Q: CLOCKSS struck up some partnerships during your tenure. Can you describe these, and why they were viewed as important?

Van Dyck: CLOCKSS has several different kinds of partnerships. Of course all of our publisher participants and library supporters are partners with us. Our main partnership is with Stanford University Libraries. CLOCKSS is a stand-alone 501(c)3 charitable organization, with an arm’s-length relationship with Stanford. But it is a short arm! We use the open source LOCKSS software, which was invented at Stanford Libraries by David Rosenthal and Vicky Reich about 20 years ago. We contract with the LOCKSS team within Stanford Libraries for technical and operational services. We also have partnerships with aggregators who represent multiple publishers to us; and library consortia who represent multiple libraries to us — these relationships add efficiency for CLOCKSS, as a kind of one-stop-shop. Finally, we are always looking for partners who can help us to preserve new forms of digital scholarship, such as software, or data sets, or dynamic/interactive research. We participate in Mellon grants that focus on the challenges of preserving dynamic web-based scholarly outputs, e.g. “digital humanities.”

Q: You’ve worked with and interacted with a number of publishers over the years.

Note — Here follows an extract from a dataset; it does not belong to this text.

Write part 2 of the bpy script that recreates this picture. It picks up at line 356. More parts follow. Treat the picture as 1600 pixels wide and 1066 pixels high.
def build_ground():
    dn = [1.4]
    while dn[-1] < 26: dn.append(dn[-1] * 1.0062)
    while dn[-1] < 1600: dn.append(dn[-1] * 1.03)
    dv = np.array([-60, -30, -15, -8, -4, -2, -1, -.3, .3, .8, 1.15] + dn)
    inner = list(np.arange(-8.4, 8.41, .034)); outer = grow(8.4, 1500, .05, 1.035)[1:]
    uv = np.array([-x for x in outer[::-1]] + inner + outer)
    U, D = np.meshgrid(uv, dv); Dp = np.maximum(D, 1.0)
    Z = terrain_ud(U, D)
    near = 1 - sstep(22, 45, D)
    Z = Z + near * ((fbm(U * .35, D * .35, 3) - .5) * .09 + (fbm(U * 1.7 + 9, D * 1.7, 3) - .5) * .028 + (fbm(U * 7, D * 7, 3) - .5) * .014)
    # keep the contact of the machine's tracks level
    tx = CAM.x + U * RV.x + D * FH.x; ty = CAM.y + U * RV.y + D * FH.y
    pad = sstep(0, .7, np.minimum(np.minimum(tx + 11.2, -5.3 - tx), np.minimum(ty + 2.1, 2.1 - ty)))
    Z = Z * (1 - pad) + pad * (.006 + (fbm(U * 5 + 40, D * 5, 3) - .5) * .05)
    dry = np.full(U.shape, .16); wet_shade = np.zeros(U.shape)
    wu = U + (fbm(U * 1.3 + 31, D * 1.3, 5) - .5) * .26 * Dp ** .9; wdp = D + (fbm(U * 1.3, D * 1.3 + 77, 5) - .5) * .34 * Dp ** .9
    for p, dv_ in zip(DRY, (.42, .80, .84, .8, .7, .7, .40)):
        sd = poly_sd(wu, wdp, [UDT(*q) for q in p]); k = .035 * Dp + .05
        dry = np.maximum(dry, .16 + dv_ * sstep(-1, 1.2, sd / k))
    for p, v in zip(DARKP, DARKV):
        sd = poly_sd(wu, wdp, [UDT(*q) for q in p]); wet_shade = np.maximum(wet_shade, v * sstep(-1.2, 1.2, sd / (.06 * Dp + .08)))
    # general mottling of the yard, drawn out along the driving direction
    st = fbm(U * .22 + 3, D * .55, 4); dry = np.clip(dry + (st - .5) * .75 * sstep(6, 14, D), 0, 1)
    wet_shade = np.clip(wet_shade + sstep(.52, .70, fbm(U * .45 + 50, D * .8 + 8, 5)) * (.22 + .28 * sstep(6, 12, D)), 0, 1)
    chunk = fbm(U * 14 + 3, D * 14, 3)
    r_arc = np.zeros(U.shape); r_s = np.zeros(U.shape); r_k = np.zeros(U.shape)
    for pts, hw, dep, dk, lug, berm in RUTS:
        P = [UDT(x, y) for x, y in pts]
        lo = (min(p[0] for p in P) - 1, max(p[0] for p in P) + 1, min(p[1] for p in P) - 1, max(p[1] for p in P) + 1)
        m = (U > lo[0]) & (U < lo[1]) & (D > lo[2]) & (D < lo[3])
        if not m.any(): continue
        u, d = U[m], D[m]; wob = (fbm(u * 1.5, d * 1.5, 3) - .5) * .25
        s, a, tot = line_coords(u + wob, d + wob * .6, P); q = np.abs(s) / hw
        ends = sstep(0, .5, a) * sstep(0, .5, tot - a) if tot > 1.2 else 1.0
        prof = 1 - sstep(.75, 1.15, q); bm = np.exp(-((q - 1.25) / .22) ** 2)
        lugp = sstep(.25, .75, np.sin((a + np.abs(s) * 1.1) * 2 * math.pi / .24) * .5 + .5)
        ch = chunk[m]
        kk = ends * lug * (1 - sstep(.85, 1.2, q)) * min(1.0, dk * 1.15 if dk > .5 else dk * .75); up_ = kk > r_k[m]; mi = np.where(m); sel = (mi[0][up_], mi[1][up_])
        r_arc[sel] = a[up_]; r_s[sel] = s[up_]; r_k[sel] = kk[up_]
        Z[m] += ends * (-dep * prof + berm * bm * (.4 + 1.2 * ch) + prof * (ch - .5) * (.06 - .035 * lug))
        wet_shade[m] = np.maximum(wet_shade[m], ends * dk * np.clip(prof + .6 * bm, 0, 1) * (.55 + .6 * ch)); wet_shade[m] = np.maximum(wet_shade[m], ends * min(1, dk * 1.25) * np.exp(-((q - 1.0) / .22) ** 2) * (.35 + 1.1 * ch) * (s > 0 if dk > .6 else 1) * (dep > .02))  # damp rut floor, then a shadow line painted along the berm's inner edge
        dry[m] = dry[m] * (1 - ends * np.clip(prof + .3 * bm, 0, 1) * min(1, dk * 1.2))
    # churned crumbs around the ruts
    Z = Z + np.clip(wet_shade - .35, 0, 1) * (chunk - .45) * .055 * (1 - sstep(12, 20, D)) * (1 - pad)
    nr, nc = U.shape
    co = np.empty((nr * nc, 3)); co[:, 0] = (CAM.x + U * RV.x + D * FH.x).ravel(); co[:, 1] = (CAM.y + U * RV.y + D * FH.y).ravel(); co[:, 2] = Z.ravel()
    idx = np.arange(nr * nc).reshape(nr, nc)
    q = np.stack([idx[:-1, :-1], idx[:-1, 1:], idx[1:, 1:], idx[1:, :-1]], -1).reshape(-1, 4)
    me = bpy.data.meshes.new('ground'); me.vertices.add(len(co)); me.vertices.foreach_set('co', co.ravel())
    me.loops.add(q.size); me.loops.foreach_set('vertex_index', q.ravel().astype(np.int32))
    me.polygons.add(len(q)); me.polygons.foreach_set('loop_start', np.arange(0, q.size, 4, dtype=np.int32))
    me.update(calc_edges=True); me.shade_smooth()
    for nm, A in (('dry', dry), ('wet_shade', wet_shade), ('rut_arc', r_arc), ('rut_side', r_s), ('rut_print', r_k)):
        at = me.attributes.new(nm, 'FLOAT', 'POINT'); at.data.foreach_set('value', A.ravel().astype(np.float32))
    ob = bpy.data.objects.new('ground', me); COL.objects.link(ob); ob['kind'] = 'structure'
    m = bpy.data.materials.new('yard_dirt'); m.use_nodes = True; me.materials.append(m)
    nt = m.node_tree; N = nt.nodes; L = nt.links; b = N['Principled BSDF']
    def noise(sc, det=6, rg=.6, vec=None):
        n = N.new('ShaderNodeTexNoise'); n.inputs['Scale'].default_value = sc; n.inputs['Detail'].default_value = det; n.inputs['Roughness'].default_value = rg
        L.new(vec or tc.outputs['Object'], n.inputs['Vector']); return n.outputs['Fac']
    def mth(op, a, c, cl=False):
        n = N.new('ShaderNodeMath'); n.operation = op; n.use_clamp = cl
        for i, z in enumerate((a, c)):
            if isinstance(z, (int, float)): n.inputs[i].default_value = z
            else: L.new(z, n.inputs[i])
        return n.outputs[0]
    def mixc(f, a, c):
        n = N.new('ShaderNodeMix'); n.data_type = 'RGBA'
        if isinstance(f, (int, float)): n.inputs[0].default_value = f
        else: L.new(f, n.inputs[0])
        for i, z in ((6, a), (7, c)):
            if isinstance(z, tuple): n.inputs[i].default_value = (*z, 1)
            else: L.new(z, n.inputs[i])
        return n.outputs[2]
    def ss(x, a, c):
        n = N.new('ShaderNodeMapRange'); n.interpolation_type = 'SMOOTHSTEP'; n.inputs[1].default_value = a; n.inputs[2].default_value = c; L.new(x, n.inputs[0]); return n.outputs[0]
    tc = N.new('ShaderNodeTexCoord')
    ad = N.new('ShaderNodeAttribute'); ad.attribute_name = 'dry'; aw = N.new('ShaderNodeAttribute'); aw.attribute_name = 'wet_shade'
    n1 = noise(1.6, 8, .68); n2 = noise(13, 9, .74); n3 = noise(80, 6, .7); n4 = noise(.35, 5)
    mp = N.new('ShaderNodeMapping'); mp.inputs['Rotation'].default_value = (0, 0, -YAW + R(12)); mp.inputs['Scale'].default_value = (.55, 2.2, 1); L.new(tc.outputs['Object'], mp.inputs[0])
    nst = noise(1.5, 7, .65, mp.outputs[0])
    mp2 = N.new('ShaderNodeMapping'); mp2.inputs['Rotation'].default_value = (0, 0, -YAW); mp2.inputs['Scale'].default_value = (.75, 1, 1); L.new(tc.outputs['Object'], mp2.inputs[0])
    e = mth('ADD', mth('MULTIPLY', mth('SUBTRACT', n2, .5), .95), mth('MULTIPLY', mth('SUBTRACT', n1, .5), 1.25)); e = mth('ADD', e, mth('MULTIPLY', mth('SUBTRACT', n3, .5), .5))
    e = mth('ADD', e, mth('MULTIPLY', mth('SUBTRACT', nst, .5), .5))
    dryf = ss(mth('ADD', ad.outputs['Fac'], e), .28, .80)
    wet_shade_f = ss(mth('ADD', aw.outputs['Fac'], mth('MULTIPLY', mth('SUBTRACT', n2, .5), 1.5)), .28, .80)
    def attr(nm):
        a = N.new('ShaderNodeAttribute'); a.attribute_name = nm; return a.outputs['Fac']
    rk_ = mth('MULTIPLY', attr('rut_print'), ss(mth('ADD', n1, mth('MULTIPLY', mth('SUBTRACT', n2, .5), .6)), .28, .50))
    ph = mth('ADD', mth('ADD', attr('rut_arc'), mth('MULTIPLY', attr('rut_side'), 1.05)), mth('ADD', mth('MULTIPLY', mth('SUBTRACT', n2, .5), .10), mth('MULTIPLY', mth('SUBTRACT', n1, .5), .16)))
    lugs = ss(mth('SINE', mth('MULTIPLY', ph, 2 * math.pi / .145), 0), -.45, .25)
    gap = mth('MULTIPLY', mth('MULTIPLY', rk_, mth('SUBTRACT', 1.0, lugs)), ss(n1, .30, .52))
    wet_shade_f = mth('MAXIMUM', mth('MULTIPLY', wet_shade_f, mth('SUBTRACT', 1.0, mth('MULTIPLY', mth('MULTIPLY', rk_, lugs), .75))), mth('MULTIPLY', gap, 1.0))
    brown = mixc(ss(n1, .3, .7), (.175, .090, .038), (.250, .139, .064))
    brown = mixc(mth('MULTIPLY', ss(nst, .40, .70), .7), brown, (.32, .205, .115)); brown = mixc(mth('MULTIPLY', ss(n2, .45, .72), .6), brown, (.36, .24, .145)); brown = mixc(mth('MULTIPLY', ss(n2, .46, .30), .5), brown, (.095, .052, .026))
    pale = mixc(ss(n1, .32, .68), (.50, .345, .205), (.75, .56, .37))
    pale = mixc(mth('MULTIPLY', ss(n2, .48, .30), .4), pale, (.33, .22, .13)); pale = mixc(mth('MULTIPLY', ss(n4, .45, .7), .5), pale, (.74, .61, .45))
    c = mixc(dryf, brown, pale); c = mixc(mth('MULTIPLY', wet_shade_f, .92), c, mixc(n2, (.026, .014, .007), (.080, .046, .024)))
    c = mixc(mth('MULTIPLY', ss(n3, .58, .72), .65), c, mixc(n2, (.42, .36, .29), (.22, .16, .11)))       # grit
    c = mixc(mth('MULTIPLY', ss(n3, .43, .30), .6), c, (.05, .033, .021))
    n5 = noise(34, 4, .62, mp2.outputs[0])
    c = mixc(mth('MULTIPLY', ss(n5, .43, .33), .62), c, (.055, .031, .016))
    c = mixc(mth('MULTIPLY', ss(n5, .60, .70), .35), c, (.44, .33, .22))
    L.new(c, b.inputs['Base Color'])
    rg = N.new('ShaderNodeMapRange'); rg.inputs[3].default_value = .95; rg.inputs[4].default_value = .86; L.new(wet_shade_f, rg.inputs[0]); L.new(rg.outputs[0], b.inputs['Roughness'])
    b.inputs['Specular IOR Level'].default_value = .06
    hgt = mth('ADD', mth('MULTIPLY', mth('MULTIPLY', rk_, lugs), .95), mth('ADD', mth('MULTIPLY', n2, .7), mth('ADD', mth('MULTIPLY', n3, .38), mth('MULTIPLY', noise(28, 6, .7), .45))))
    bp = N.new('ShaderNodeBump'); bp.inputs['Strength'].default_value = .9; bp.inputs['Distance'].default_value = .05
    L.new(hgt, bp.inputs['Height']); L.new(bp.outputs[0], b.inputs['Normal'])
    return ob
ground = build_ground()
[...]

Is there something you wish more people knew about publishers?

Van Dyck: Yes. That — in addition to the joy of delivering high-value information to a community that is working to improve the world — publishers do a lot of boring, tedious work that no one else would want to do. Publishing is a publisher’s mission. For others, publishing might be a sidelight, or even just a hobby. The ecosystem of scholarly communications is stronger if there are robust, sustainable, professional organizations that are single-mindedly dedicated to publishing in the best ways possible, and investing in the future development of scholarly expression.

Here are examples of the boring, tedious stuff, which I’m listing here at the end of this answer in case readers want to skip it: copyright registration; format consistency; communications with sometimes recalcitrant authors, suppliers, partners, competitors, customers, administrative agencies, governments; chasing late payers; filing tax returns. Someone named Kent Anderson has compiled a pretty complete list.

Q: What do you think the future holds for digital archiving and scholarly publishing?

Van Dyck: The scholarly record is growing more diverse and dynamic — evolving as the Web evolves. We will find more ways to preserve these new forms of scholarly content, in sustainable and scalable ways. This is an exciting challenge — not only from a technical viewpoint, but also financial and organizational. With e-journals, we have mature and normalized publishing practices, and with e-books, while less so, still manageable. But as scholarship evolves, we confront many diverse approaches that will take years to resolve into a set of best practices. It will require a lot of collaboration — to share the costs and to maximize the benefits.

One of the most gratifying things is to see a new generation of professionals take up the challenges of digital preservation. A few years ago, I had the sense that we as a community were not growing the next generation of colleagues who commit some of their time to working at the industry level — collaborating with competitors and solutions providers, so there is a rising tide to lift all boats. But in the past few years, I have seen that there is such a new generation. This makes me confident that the professionalism of scholarly communication will continue to evolve as the needs of scholarship evolve.

Now that I am retiring, I am very pleased that Alicia Wise has been named as my successor. Alicia and I will work together closely  during the transition. I am certain that CLOCKSS is poised to play an even stronger role in the community, with Alicia at the helm.

Finally, to end on a lighter node, and to bring us back to the beginning: When I told a colleague that my retirement plan is to resume being the slacker that I was before I started my career, he told me he has the same plan. I look forward to seeing him in the coffee shop!